The Nursing and Midwifery Board of Australia (NMBA) sets the standards, codes and guidelines which together establish the requirements for professional and safe nursing and midwifery practice in Australia.

NMBA Chair, Associate Professor Lynette Cusack RN, said the codes of conduct are vital guidance to ensure safe nursing and midwifery care.

‘Nursing and midwifery are hugely trusted professions in our community and the purpose of the codes of conduct is to make sure that daily practice meets that trust,’ Associate Professor Cusack said.

‘All nurses and midwives share the responsibility of meeting that trust, and the codes provide guidance to do that.’

The new codes of conduct can be viewed on the professional standards section of the NMBA website, alongside a suite of resources the NMBA has developed to support nurses and midwives to get to know their new codes, including conduct case studies and a fact sheet.

To help nurses and midwives understand the new requirements, the NMBA has also launched a video promoting the values and principles of the codes, and a vodcast presentation explaining the key conduct expectations.

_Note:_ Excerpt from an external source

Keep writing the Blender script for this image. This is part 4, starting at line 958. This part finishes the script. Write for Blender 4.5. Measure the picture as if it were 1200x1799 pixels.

The NMBA is asking nurses and midwives to view these resources and reflect on how the new codes of conduct related to their practice, which can count towards continuing professional development (CPD) hours.

Associate Professor Cusack encouraged all nurses and midwives to reflect on the changes to conduct expectations and their own practice.

‘These codes provide a foundation for safe practice and give guidance on crucial issues such as bullying and harassment, professional boundaries and cultural safety. Nurses and midwives need to meet the standards set in these codes, even if their employer also has a code of conduct,’ she said.

The new codes replace the previous Code of professional conduct for nurses and Code of professional conduct for midwives, as well as the previous professional boundaries documents, from 1 March 2018.